You Mean Loud Can Sound Good?! – Part 3


Welcome back to part 3 folks! The part we start to explore the wonderful world of compression. I’d like to preface this topic with there are soooo many aspects of compression that during this discussion I’d like to keep to key topics that will help us better control dynamic range in the cool non-distorted kinda way. In other words not a Britney Spears record. I prefer to be A-D to D-A converters best friend. I hope to do a compression series later on and really break down several subtopics of compression, but until then lets shed some light on using it more wisely in our louder mixing endeavors.

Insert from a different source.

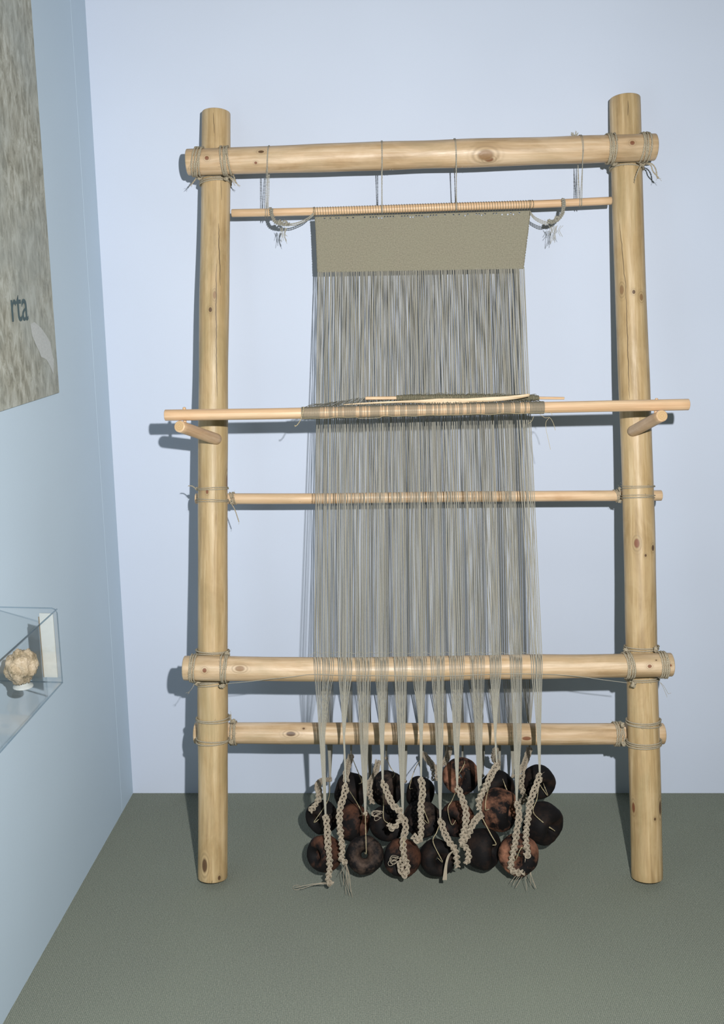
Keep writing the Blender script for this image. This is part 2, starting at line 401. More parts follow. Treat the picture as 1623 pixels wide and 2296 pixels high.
top, TBp, TBr = pole('crossbeam', [at_loom(x, y, .073) for x, y in [(419, 364), (640, 357), (850, 350), (1100, 342), (1350, 334), (1469, 330)]],
    [.0315, .0325, .034, .034, .033, .032], 'beam', loom,
    knots=[(463, 354, .0052, .005, 'red'), (585, 340, .004, .007, 'dark'), (573, 365, .0035, .0035, 'red'), (1097, 358, .006, .010, 'red'), (1089, 348, .012, .018, 'soft'), (1418, 320, .0055, .0055, 'red')],
    seed=3.1, n=80, label='upper crossbeam lashed to the fronts of both posts')
low, LBp, LBr = pole('crossbeam', [at_loom(x, y, .0715) for x, y in [(412, 1498), (600, 1500), (850, 1501), (1100, 1496), (1300, 1494), (1506, 1490)]],
    [.031, .0312, .0312, .031, .0305, .030], 'beam', loom,
    knots=[(459, 1503, .0055, .005, 'red'), (537, 1499, .0065, .011, 'soft'), (1456, 1494, .0045, .005, 'red'), (1471, 1480, .0018, .002, 'dark'), (1503, 1492, .003, .003, 'red')],
    seed=5.7, n=80, label='lower crossbeam lashed to the fronts of both posts, warp threads across it')
rail, RLp, RLr = pole('crossbeam', [at_loom(x, y, -.071) for x, y in [(436, 1643), (600, 1644), (850, 1645), (1100, 1646), (1300, 1646), (1488, 1645)]],
    [.0285, .029, .0295, .0295, .029, .0285], 'beam', loom,
    knots=[(652, 1646, .006, .012, 'dark'), (681, 1634, .0028, .0035, 'dark'), (1181, 1656, .0055, .0115, 'red')],
    seed=9.2, n=80, label='lowest crossbeam tied behind both posts')
shed, SRp, SRr = pole('shed_rod', [at_loom(x, y, -.056) for x, y in [(438, 1118), (700, 1118), (1000, 1114), (1300, 1112), (1483, 1111)]],
    [.0142] * 3, 'dowel', loom, knots=[(699, 1124, .0008, .0008, 'dark'), (672, 1125, .0007, .0007, 'dark')], seed=11, wob=.0004, bev=.002, sides=24, n=40)

# pegs that carry the heddle rod
HRY = -0.405
pegL = [at_loom(486, 985, .030), at_y(402, 956, HRY - .035)]
pegR = [at_loom(1418, 967, .030), at_y(1484, 932, HRY - .035)]
for pg, pin in ((pegL, (413, 932, 913)), (pegR, (1472, 910, 893))):
    o, _, _ = pole('peg', pg, [.0145, .0142], 'dowel', loom, n=12, wob=.0006, seed=pg[0][0] * 9, bev=.0025, sides=24)
    mb = MB(); a = at_y(pin[0], pin[2], HRY + .004); b = a - np.array([0, 0, .045])
    tube(mb, [b, a - np.array([0, 0, .002]), a], [.004, .004, .003], 12)
    mb.build('peg_pin', wood_mat('pin_wood', *TONES['dowel']), o)

# ------------------------------------------------------------------ rope lashings
def near(P, R, px, py, axis):
    Q = proj(P); v = (px, py)[axis]
    o = np.argsort(Q[:, axis]); k = np.interp(v, Q[o, axis], o.astype(float))
    i = int(min(max(math.floor(k), 0), len(P) - 2)); t = k - i
    T = P[i + 1] - P[i]; return P[i] * (1 - t) + P[i + 1] * t, T / np.linalg.norm(T), R[i] * (1 - t) + R[i + 1] * t
def ring_pts(c, T, r, tilt=0.0, n=44, ecc=1.0, jit=0.0006, tilt2=0.0):
    T = T / np.linalg.norm(T); A = np.array([0, -1, 0.2]); A -= T * (A @ T); A /= np.linalg.norm(A); B = np.cross(T, A)
    th = np.linspace(0, 2 * math.pi, n, endpoint=False); ph = random.random() * 9
    out = []
    for t in th:
        rr = r + jit * math.sin(3 * t + ph)
        out.append(c + rr * (math.cos(t) * A + math.sin(t) * B) + T * (tilt * math.sin(t) + tilt2 * math.cos(t) + jit * math.sin(2 * t + ph)))
    return np.array(out)
RR = 0.0029
def bands(mb, pole_, px, py, axis, count, spread, tilt=0.0, r=RR, extra=0.0):
    P, R = pole_
    for k in range(count):
        off = (k - (count - 1) / 2) * spread
        want = (px, py)[axis] + off; g = want
        for _ in range(6):      # the turn's front face, not its centre, sits at this height
            c, T, rad = near(P, R, g, g, axis); g += want - proj(c + LN * rad)[axis]
        rope(mb, ring_pts(c, T, rad + r * 0.9 + extra, tilt + random.uniform(-.002, .002), tilt2=random.uniform(-.0015, .0015)), r, closed=True, fuzz=5)
def ends(mb, c, dirs, r=0.0018, n=16, fray=5):
    for d in dirs:
        q = spline([c + np.array(x) for x in d], n); rope(mb, q, r)
        t = q[-1] - q[-2]; t /= np.linalg.norm(t)
        for _ in range(fray):
            e = t * random.uniform(.004, .010) + rng.normal(size=3) * .0022
            tube(mb, [q[-1], q[-1] + e * .5 + rng.normal(size=3) * .0006, q[-1] + e], .0004, 4)
def knot(mb, c, r=.007, yarn=RR):
    for k in range(3):
        a = rng.normal(size=3); a /= np.linalg.norm(a); rope(mb, ring_pts(np.asarray(c), a, r * random.uniform(.55, .8), n=18), yarn, closed=True, fuzz=3)
LP, RP, TB, LB, RL, SR = (LPp, LPr), (RPp, RPr), (TBp, TBr), (LBp, LBr), (RLp, RLr), (SRp, SRr)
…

As we should all know as a mixer a compressor helps us control our dynamic range, but do you know how compressors do what they do to control it? The two most common kinds of compression we use are RMS and peak sensing sidechain circuits. RMS circuits control the dynamics from the overall average level of the signal (the most musical, logical, and widely used compressor), and peak circuits are designed to control those momentary, out of control transients and annoying sounds (think limiters and de-essers). How can we effectively use these tools to control our dynamics in a pleasing way? I’m glad you asked!

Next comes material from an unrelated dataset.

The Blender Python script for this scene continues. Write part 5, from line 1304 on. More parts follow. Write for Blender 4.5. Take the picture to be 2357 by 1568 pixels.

RMS are our friends when we want gentler, smoother compression to help level out our tracks. The biggest key to not sucking the life out of a mix with this though are proper attack and release times. Lets think of the attack as our lifeline to keeping punch and energy to our tracks and overall mix(breathing in), and the release as a tone shaper as well as breathing rhythm (the exhale!).  So, how quickly is that track breathing in and exhaling out? I find this to be a pretty useful analogy. The slower you let the compressor breathe in on the attack the more punch you can get from the transient. If you leave it too long it can end up eating headroom, though. The faster the compressor breathes in (to keep with the analogy) the faster it sucks the life right out of the transient while still controlling the peak transient. The attack time can be a crucial element when finding that good dynamic point of control while retaining the life of the track and music. The release can help shape the tone of something. Lets use a kick drum for example. We’ve found this punchy rocking attack on our kick, but there’s just way too much of that resonant WAHHHH ring let afterwards? This is where we can use the release to our benefit. If you have it set fast it’s going to let go of that compression quickly, and that ring is still going to drive us nuts. As we start to slow the release down magic starts happening! The ring starts to disappear as it’s ducked in the compression still leaving those annoying resonant frequencies behind with even more headroom. If we just use critical listening on these key elements we can really help tighten our mixes and masters while controlling headroom issues. I’d also like to warn you about too fast of an attack and release can create audible distortion sometimes keep a critical ear open.

I’ll wrap up the first part of compression in this series with using series compressors. A great way to use compression especially on vocals is to stack 2 or more in series using only a couple dB of gain reduction on each. The compressors won’t work as hard as one would with 6-8 dB or sometimes even more of reduction thus making it sound gentler in return. Another use of series compressors is to use one RMS sensing compressor first to help even out the dynamics then a peak sensing limiter afterwrds to help tame 3 or so dB of peaks to help from choking any peaks. Using the RMS compressor first makes the job easier on the peak limiter as it doesn’t have to shoot as far to reach the peak allowing it to control peaks easier. Never be afraid to add some EQ or some sort of harmonic exciting after if the compression ended up dulling the sound a bit too much for your liking. The biggest key to this is just use a little bit. It goes a long way! A key to a great mix is all about the lots of little things. Less can create so much more when mixing. I hope you all got something from this! Did this help in any way? I’d love to hear from you in a comment below! Thanks Mixcoachers! I’ll be back with part 4 next week.


By MattButler

Matt is a tracking and mixing engineer at Backporch Studios and Pathway Studios in Tennessee. He and his father run a music business called Butler Music Group in Nashville, TN where Backporch Studios is located. He is also a talented multi-instrumentalist who gives private lessons from home. He prides himself in being a technical geek and has a passion to help the community of MixCoach in any way he can.


  1. Thanks for the post Matt. I mostly use the 2A, 3A, and 1176 style compressors for plugins and the UA LA-610 Mrk II or UA 4-710D for hardware. In the past I’ve used the dbx 166A a lot. Would love to hear/discuss the best uses of the different style’s of compressors, esp the 2A, 3A, and 1176.

    Much thanks,

    1. Thanks for reading David. Yes I may cover that in a video. There’s so many great sound compressors and emulations these days!